• Your instructions:
The data below should be printed in full, exactly, and without any of its images.

• Available data:

>> start

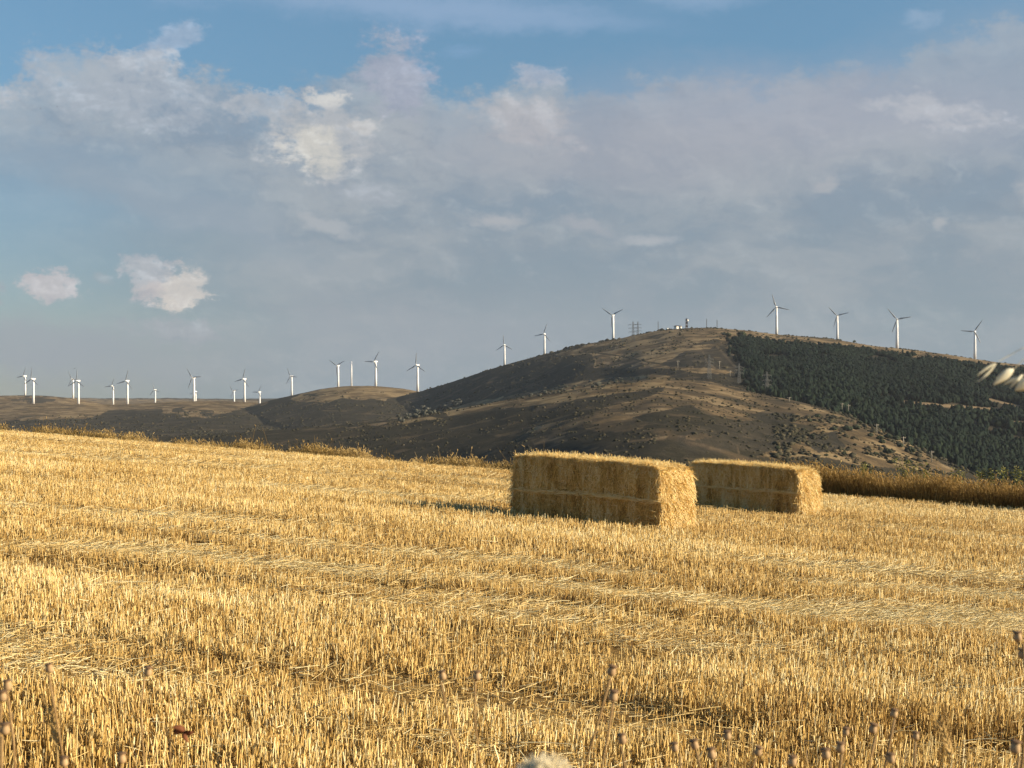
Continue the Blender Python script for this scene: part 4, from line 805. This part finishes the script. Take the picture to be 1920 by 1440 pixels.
M_dead = noisemat('dead_leaf', (.10, .03, .012), (.22, .08, .03), 50, .8); p1 = Vector((float(uX(318)) * 2.1, 2.1, (720 - 1385) / F * 2.1)) - o_; p2 = Vector((float(uX(345)) * 2.1, 2.1, (720 - 1372) / F * 2.1)) - o_
st = MB(); st.tube([(0, 0, 0), tuple(p1), tuple((p1 + p2) / 2 + Vector((0, 0, .005))), tuple(p2)], [.002, .0014, .001, .0008], 6); st.build('stem', M_pstem, root); lf = MB()
for k in range(9): dd = Vector((random.uniform(-1, 1), random.uniform(-.4, .4), random.uniform(-.8, .8))); glume(lf, p2, dd, random.uniform(.01, .02), .006, .002)
lf.build('leaf', M_dead, root)
# birds
M_bird = noisemat('bird_feathers', (.03, .028, .03), (.06, .055, .05), 5, .8)
def bird(u, v, y, span, roll, label):
    b_ = MB(); b_.tube([(-.0, -.28, 0), (0, -.15, 0), (0, .1, 0), (0, .3, 0), (0, .5, .01)], [.02, .09, .11, .05, .03], 8)
    o = len(b_.v)
    for s_ in (-1, 1):
        o = len(b_.v); b_.v += [(0, -.12, .03), (s_ * span * .25, -.2, .12), (s_ * span * .5, -.02, .05), (s_ * span * .25, .1, .1), (0, .14, .03)]; b_.f.append((o, o + 1, o + 2, o + 3, o + 4)); b_.f.append((o + 4, o + 3, o + 2, o + 1, o))
        b_.v += [(p[0], p[1], p[2] - .02) for p in b_.v[o:o + 5]]; b_.f.pop(); b_.f.append((o + 9, o + 8, o + 7, o + 6, o + 5)); b_.f += [(o + i, o + 5 + i, o + 5 + (i + 1) % 5, o + (i + 1) % 5) for i in range(5)]
    ob = b_.build('bird', M_bird, None, False); ob.location = (float(uX(u)) * y, y, (720 - v) / F * y); ob.rotation_euler = (.2, roll, .5); tag(ob, label, 'bird')
bird(140, 691, 700, 1.9, -.5, 'bird flying just above the close pair of turbines at the left'); bird(107, 200, 500, .9, .2, 'right one of two tiny dark birds high in the sky at the left'); bird(76, 203, 520, .7, -.2, 'left one of two tiny dark birds high in the sky at the left')

# ------------------------------------------------------------------ haze
hz = MB(); hz.quadbox((0, 3450, 90), (14000, 7900, 460))
ma = bpy.data.materials.new('haze_air'); ma.use_nodes = True; t = ma.node_tree; t.nodes.remove(t.nodes['Principled BSDF'])
pv = t.nodes.new('ShaderNodeVolumePrincipled'); pv.inputs['Density'].default_value = 2.4e-5; pv.inputs['Color'].default_value = (.80, .88, 1, 1); t.links.new(pv.outputs[0], t.nodes['Material Output'].inputs['Volume'])
o = hz.build('haze', ma, None, False); tag(o, 'thin pale haze in the air over the valley and hills', 'haze', kind='stuff')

>> end

• The response:
Continue the Blender Python script for this scene: part 4, from line 805. This part finishes the script. Take the picture to be 1920 by 1440 pixels.
M_dead = noisemat('dead_leaf', (.10, .03, .012), (.22, .08, .03), 50, .8); p1 = Vector((float(uX(318)) * 2.1, 2.1, (720 - 1385) / F * 2.1)) - o_; p2 = Vector((float(uX(345)) * 2.1, 2.1, (720 - 1372) / F * 2.1)) - o_
st = MB(); st.tube([(0, 0, 0), tuple(p1), tuple((p1 + p2) / 2 + Vector((0, 0, .005))), tuple(p2)], [.002, .0014, .001, .0008], 6); st.build('stem', M_pstem, root); lf = MB()
for k in range(9): dd = Vector((random.uniform(-1, 1), random.uniform(-.4, .4), random.uniform(-.8, .8))); glume(lf, p2, dd, random.uniform(.01, .02), .006, .002)
lf.build('leaf', M_dead, root)
# birds
M_bird = noisemat('bird_feathers', (.03, .028, .03), (.06, .055, .05), 5, .8)
def bird(u, v, y, span, roll, label):
    b_ = MB(); b_.tube([(-.0, -.28, 0), (0, -.15, 0), (0, .1, 0), (0, .3, 0), (0, .5, .01)], [.02, .09, .11, .05, .03], 8)
    o = len(b_.v)
    for s_ in (-1, 1):
        o = len(b_.v); b_.v += [(0, -.12, .03), (s_ * span * .25, -.2, .12), (s_ * span * .5, -.02, .05), (s_ * span * .25, .1, .1), (0, .14, .03)]; b_.f.append((o, o + 1, o + 2, o + 3, o + 4)); b_.f.append((o + 4, o + 3, o + 2, o + 1, o))
        b_.v += [(p[0], p[1], p[2] - .02) for p in b_.v[o:o + 5]]; b_.f.pop(); b_.f.append((o + 9, o + 8, o + 7, o + 6, o + 5)); b_.f += [(o + i, o + 5 + i, o + 5 + (i + 1) % 5, o + (i + 1) % 5) for i in range(5)]
    ob = b_.build('bird', M_bird, None, False); ob.location = (float(uX(u)) * y, y, (720 - v) / F * y); ob.rotation_euler = (.2, roll, .5); tag(ob, label, 'bird')
bird(140, 691, 700, 1.9, -.5, 'bird flying just above the close pair of turbines at the left'); bird(107, 200, 500, .9, .2, 'right one of two tiny dark birds high in the sky at the left'); bird(76, 203, 520, .7, -.2, 'left one of two tiny dark birds high in the sky at the left')

# ------------------------------------------------------------------ haze
hz = MB(); hz.quadbox((0, 3450, 90), (14000, 7900, 460))
ma = bpy.data.materials.new('haze_air'); ma.use_nodes = True; t = ma.node_tree; t.nodes.remove(t.nodes['Principled BSDF'])
pv = t.nodes.new('ShaderNodeVolumePrincipled'); pv.inputs['Density'].default_value = 2.4e-5; pv.inputs['Color'].default_value = (.80, .88, 1, 1); t.links.new(pv.outputs[0], t.nodes['Material Output'].inputs['Volume'])
o = hz.build('haze', ma, None, False); tag(o, 'thin pale haze in the air over the valley and hills', 'haze', kind='stuff')